Return only the lines between the line holding "Reconstruct this image" and the line holding "from mathutils.bvhtree import BVHTree", the two boundary lines included, exactly as they appear.

┌─ Given data

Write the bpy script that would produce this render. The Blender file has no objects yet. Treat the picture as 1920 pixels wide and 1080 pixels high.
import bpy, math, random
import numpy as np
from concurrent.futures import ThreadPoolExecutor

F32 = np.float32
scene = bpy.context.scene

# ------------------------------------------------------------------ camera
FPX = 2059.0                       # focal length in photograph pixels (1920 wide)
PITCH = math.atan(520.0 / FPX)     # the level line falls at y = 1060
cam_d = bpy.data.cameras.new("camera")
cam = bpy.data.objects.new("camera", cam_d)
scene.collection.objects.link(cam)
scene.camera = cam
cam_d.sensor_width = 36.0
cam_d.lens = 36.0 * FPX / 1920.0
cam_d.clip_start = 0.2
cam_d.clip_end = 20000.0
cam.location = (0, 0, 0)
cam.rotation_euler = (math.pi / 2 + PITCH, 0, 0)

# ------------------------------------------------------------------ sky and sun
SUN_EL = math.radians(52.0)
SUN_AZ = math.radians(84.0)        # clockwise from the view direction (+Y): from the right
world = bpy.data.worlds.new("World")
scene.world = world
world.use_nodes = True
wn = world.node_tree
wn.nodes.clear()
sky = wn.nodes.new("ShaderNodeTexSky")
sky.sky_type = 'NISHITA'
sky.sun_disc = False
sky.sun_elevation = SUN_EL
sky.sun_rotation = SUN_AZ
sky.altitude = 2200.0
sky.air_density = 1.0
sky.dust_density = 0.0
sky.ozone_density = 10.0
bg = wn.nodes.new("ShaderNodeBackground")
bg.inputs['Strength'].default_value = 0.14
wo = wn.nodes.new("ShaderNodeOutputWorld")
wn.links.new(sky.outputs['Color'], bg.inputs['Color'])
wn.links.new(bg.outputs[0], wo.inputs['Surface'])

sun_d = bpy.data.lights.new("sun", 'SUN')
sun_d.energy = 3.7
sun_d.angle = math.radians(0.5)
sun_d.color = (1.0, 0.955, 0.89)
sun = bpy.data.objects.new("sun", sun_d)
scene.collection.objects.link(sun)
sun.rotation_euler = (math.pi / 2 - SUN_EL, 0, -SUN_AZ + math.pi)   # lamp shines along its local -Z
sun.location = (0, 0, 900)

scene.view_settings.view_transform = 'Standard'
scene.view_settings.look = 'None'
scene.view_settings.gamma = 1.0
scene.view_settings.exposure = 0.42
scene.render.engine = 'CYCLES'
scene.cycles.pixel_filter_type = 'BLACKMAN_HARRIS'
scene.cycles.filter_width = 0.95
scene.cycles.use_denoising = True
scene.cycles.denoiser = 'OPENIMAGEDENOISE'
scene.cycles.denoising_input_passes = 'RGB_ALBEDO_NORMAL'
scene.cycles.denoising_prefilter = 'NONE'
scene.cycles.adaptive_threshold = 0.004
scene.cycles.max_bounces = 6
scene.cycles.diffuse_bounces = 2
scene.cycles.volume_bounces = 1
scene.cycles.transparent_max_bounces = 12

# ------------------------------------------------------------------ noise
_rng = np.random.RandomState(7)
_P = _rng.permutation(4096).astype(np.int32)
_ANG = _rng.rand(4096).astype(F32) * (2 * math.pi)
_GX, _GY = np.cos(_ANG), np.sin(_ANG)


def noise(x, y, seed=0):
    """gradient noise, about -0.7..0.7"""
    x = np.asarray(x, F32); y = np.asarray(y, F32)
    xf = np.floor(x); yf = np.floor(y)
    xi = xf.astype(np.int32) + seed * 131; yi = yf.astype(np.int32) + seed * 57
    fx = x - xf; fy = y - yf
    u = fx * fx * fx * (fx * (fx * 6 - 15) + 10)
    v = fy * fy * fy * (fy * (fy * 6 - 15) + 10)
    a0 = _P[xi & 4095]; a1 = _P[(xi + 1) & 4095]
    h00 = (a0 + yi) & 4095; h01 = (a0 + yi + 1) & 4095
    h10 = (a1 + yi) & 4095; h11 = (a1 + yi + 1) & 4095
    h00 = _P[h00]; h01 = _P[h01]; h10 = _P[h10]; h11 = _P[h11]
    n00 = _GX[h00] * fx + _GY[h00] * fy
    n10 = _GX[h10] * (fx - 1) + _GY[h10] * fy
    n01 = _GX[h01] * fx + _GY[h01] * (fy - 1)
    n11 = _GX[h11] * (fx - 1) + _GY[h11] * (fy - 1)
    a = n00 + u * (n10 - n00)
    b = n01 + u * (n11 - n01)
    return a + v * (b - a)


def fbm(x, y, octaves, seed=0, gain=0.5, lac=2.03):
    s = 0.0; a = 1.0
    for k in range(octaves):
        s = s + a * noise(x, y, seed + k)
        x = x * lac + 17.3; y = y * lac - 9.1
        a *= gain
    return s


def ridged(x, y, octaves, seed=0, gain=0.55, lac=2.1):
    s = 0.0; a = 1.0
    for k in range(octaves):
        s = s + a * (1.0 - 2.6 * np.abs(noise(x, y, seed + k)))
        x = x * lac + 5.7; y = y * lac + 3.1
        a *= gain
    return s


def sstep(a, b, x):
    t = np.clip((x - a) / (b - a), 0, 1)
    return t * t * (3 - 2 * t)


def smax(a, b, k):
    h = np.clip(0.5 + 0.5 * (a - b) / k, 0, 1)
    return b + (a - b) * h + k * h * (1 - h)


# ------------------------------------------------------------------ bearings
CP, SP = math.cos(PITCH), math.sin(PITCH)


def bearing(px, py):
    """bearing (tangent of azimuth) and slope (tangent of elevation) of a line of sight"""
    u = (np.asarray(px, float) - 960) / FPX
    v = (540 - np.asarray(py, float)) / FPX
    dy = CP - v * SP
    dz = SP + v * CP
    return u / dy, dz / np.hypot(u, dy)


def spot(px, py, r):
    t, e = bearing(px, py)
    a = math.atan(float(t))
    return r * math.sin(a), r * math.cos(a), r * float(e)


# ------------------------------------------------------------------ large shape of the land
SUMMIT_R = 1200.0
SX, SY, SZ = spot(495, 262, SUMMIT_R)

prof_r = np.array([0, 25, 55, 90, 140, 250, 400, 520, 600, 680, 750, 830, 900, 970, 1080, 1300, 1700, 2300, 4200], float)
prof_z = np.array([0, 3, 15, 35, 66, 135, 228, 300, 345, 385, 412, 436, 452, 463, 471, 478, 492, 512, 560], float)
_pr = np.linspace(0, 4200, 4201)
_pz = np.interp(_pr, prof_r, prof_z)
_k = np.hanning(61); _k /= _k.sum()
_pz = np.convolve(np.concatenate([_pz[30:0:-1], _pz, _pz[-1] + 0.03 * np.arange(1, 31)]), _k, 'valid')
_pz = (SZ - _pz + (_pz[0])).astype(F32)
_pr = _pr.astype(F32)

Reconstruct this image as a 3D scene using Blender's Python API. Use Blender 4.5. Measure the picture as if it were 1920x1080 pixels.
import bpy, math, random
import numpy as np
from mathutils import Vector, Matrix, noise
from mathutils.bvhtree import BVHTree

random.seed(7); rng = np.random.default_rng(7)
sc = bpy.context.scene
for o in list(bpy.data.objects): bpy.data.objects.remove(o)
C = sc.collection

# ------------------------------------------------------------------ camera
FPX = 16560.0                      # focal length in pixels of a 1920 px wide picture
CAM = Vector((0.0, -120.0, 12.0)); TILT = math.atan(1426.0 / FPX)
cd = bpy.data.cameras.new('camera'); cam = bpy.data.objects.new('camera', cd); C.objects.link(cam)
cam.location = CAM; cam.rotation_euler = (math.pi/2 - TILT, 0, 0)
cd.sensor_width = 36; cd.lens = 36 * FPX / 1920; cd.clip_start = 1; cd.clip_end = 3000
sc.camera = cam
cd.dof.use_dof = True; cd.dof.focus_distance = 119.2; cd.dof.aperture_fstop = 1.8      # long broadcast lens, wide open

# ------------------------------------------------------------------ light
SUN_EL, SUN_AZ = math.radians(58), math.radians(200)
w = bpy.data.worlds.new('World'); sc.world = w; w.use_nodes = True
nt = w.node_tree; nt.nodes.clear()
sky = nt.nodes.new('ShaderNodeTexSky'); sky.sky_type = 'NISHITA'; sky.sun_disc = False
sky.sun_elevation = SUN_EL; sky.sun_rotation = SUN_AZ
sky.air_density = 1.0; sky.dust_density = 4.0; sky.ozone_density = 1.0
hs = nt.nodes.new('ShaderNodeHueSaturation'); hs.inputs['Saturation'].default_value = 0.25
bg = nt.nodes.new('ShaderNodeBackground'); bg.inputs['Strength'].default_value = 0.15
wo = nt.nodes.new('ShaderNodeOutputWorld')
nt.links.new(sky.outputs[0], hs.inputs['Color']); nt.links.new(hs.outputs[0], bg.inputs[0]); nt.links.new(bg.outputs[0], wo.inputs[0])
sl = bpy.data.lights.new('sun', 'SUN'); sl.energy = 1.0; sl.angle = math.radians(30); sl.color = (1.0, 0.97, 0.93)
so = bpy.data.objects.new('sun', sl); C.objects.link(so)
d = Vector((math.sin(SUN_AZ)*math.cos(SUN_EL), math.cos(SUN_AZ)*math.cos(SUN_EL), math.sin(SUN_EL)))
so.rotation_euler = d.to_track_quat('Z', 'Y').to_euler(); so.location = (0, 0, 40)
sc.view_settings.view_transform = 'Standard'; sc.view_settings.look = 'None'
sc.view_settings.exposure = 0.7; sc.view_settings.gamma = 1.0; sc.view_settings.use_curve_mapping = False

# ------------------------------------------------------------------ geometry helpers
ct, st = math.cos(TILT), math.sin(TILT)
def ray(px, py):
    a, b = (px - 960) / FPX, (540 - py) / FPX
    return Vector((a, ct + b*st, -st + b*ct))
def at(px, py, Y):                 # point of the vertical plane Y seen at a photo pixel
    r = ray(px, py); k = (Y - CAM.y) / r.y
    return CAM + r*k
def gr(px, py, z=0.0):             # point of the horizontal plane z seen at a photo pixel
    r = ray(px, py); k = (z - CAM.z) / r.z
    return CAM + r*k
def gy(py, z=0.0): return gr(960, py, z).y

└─

Exercise response ▸
Reconstruct this image as a 3D scene using Blender's Python API. Use Blender 4.5. Measure the picture as if it were 1920x1080 pixels.
import bpy, math, random
import numpy as np
from mathutils import Vector, Matrix, noise
from mathutils.bvhtree import BVHTree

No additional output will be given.